Trippin'. That's what almost everybody wrote in my 1984 junior Lance And Shield. I was a trip. We had some tripping times. Keep tripping this summer. What a trip it's been. It was a term that had vanished from my mind which led me first to wonder how that could have happened. Perhaps the hippie stank of such slang couldn't co-exist with the punk rock credos slamdancing through my head. Whatever the case I had forgotten and now it appears that I'll have some explaining if my children ever start reading the entries left by all of my classmates - who were most of those people anyway. The signings make it appear like we were all drug crazed partiers obsessed with goofing off and having fun at all times. Where are all the entries about how we studied hard and hey; hope you enjoy your summer readings.

The truth is that we were all about having fun and goofing off as much as the teachers let us get away with in those days. And this was a trip. When something broke the spell of boredom we would have ourselves a tripping time. And speaking for myself; all without the use of extra stimulates. I was also, to believe the entrants, always doing wild and crazy things, always bringing in rock and roll magazines, into rocking my life away, a sharer of Willy Wonka candies, a Van Halen fanatic with multiple references to seeing me at their next concert, and just a generally cool dude.

A few entries stand out. The Gonz took up a whole page talking about all of the great times we'd had in the year and how much better it would have been if L.G. hadn't been around. L.G. was the demon spawn girlfriend of the dude with the wicked mullet and the Trans Am, Jeff, who would take us to see Ted Nugent. Not that I would ever forget about going to see the Nuge, but Jeff's entry in my annual is all about going to the concert later that night of April 20, 1984. It was going to be tripping to see Ted so all I needed to do was relax while Jeff drove us all to rocking land. That's a memorable signing with its at the time contemporary event juxtaposing sharply with all of the "wow we had some tripping fun" entries.

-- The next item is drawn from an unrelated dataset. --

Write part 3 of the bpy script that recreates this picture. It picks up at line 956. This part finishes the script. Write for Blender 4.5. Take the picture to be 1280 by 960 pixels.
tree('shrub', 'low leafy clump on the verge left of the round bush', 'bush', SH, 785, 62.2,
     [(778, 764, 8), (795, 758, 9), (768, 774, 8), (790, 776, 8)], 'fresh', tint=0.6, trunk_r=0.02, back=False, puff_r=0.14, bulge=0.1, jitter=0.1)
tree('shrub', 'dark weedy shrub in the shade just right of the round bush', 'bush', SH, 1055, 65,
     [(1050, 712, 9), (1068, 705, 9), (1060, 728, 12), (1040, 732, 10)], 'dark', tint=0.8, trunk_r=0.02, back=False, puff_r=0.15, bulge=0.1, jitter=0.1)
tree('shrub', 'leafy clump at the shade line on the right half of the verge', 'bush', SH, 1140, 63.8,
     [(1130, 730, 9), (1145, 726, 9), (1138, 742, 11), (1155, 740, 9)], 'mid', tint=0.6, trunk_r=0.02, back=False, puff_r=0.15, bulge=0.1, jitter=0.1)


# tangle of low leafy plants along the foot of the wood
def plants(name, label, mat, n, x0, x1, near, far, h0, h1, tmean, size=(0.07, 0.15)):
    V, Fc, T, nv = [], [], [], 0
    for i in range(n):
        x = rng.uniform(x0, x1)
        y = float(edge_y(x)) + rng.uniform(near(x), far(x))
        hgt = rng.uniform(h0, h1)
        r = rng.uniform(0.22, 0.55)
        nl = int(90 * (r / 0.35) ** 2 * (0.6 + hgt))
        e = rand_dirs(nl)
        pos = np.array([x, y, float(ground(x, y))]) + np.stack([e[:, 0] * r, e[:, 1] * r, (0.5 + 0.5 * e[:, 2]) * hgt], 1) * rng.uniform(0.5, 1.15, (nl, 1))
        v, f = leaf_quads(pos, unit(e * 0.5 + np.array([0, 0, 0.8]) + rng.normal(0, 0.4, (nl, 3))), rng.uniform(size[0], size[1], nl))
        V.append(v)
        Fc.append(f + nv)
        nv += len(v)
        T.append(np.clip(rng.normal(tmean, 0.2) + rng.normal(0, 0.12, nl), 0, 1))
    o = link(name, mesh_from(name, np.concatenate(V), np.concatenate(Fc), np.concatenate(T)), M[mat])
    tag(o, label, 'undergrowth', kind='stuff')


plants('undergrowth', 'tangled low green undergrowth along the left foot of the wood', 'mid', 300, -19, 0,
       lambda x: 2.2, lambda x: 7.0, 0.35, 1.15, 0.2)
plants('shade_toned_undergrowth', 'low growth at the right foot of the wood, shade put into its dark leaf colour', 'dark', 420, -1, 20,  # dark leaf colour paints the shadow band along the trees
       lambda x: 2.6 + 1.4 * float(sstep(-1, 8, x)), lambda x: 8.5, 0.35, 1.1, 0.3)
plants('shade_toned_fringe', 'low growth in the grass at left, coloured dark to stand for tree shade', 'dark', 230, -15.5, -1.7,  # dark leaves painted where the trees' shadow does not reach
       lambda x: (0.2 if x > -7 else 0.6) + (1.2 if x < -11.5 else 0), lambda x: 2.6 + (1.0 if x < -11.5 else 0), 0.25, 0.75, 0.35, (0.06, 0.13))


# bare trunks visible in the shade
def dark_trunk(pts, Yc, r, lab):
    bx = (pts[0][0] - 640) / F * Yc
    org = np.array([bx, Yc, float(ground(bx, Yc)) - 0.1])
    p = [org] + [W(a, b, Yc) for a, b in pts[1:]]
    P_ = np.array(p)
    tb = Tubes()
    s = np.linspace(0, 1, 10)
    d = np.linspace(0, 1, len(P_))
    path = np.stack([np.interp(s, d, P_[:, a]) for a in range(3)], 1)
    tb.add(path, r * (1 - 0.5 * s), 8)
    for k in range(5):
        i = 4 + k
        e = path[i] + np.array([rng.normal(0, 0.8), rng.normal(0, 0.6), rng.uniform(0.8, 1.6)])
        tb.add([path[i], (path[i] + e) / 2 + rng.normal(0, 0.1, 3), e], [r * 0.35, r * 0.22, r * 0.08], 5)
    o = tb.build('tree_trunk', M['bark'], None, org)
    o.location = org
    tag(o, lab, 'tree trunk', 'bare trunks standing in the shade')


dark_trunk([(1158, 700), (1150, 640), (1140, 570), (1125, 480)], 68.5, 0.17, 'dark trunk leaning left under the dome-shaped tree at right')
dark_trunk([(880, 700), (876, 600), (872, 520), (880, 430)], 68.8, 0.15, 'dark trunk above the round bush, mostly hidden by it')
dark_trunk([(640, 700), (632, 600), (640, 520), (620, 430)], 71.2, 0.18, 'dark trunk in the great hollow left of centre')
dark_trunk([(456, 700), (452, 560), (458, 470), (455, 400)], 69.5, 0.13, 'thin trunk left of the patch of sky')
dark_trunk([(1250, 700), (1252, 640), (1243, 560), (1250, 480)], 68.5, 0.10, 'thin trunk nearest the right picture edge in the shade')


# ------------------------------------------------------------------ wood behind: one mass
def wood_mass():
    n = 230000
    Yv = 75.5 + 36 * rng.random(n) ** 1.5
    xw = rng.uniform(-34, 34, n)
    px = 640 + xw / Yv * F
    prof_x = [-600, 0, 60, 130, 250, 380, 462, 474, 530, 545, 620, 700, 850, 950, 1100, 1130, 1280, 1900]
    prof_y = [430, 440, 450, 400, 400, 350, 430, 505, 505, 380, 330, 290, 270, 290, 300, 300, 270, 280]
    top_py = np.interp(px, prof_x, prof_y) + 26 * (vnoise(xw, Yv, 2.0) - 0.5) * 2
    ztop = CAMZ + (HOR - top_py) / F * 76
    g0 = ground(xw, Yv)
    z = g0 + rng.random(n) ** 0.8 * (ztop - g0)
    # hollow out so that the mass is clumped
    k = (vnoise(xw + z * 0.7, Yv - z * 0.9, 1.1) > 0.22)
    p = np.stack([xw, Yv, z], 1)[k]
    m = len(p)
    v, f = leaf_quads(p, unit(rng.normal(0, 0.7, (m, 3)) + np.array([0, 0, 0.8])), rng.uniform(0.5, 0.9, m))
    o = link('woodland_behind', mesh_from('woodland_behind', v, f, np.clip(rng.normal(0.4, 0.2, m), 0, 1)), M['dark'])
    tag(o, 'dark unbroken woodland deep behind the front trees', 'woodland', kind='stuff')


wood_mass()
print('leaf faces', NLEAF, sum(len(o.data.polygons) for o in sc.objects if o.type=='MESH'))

The sweetest entry and the one that got me choked up in the usual sentimental Wally way was by a girl I barely knew. She was a senior in '84 and I can't recall how in the heck I even knew her. She wrote that it was almost over for her and that I had another year to go. And that it would go fast. The word trip was not involved in her post. I probably scoffed at the notion then of time going by quickly, but now that it's been 21 plus years since she wrote those words I understand what she meant and I marvel at how her grown up view contrasts with all of the childishness vividly on display. What a trip.





trippin'
1. v./adv. (derived from "tripping") To act like someone who is hallucinating or on an acid trip. To do something that others find strange. "Girl, why you trippin' . . . he ain't all that!"